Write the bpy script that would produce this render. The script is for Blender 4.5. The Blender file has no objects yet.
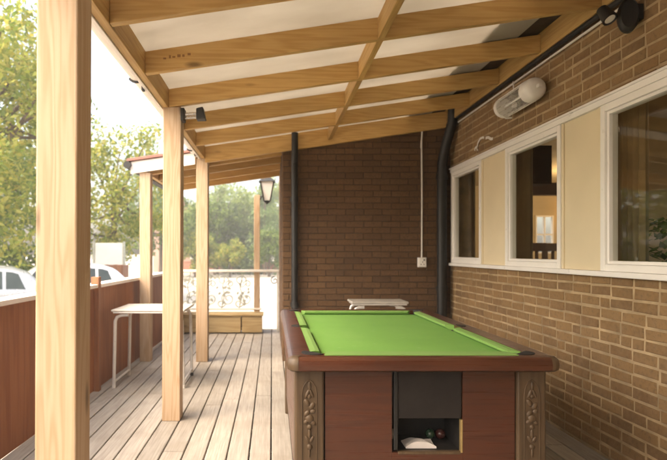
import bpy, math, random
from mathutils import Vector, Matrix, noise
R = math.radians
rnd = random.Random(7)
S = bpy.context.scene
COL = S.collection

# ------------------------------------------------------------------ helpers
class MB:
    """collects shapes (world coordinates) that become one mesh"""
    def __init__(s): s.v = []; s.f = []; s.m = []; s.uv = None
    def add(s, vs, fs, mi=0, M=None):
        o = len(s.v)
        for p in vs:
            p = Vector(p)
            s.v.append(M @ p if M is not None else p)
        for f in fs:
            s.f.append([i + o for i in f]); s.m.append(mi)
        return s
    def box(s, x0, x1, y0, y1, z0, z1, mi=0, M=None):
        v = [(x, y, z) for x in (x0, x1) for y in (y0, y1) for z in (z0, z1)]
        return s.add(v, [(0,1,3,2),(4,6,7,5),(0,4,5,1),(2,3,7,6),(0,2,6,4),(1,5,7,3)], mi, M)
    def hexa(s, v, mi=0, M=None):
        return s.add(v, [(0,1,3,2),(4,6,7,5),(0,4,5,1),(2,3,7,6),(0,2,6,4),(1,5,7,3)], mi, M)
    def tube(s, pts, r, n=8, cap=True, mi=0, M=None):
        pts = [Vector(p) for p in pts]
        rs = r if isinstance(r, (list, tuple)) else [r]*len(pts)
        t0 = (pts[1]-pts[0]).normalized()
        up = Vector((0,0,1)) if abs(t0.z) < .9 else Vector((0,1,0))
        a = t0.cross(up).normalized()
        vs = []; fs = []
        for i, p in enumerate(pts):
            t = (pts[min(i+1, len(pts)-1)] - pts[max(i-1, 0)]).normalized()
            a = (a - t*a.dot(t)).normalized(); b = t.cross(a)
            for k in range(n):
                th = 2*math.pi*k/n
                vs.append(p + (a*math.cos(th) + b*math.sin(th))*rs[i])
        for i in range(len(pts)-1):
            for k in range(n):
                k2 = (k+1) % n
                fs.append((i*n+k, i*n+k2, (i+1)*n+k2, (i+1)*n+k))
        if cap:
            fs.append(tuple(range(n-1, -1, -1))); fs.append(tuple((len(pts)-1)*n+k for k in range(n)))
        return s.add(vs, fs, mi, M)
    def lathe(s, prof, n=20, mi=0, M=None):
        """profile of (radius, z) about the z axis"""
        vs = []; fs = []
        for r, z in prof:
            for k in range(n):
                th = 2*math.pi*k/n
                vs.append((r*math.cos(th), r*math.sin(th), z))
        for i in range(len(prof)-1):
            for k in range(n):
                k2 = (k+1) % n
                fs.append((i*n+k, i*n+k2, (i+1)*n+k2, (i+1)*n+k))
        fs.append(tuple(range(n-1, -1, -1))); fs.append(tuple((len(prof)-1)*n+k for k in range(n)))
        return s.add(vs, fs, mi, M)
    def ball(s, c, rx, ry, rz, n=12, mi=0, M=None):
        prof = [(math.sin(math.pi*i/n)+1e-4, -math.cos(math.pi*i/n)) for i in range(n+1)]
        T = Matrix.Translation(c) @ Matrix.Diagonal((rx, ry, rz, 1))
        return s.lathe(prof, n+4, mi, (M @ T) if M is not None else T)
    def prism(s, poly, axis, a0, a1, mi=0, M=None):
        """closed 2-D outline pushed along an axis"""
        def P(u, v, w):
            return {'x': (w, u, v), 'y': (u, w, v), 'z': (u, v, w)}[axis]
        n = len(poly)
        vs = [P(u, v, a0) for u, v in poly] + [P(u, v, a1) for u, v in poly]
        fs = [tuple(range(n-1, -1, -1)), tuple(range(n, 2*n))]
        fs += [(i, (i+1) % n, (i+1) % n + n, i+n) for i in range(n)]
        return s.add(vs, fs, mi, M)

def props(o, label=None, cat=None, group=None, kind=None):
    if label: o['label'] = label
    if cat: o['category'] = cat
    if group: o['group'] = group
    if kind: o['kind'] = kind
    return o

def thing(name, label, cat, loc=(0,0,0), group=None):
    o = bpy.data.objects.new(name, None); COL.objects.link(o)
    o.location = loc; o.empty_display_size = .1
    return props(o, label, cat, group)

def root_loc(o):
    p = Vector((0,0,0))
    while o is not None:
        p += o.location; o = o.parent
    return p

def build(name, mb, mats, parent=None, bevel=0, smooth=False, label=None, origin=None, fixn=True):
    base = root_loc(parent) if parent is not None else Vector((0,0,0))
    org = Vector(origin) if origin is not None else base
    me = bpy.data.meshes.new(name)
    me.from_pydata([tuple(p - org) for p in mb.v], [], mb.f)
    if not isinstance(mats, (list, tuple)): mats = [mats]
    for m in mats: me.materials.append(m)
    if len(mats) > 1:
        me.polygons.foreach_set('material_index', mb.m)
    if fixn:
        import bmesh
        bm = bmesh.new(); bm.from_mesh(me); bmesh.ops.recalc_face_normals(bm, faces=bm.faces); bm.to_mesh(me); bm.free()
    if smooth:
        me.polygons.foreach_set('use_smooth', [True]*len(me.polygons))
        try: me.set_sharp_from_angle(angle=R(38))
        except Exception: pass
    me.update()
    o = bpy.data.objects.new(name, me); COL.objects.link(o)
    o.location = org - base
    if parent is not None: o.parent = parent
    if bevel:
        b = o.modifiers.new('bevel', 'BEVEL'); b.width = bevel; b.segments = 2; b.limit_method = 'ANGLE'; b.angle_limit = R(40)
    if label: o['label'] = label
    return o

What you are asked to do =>
Return each line of the data that contains the string "objects".

Worked solution =>
Write the bpy script that would produce this render. The script is for Blender 4.5. The Blender file has no objects yet.
    o = bpy.data.objects.new(name, None); COL.objects.link(o)
    o = bpy.data.objects.new(name, me); COL.objects.link(o)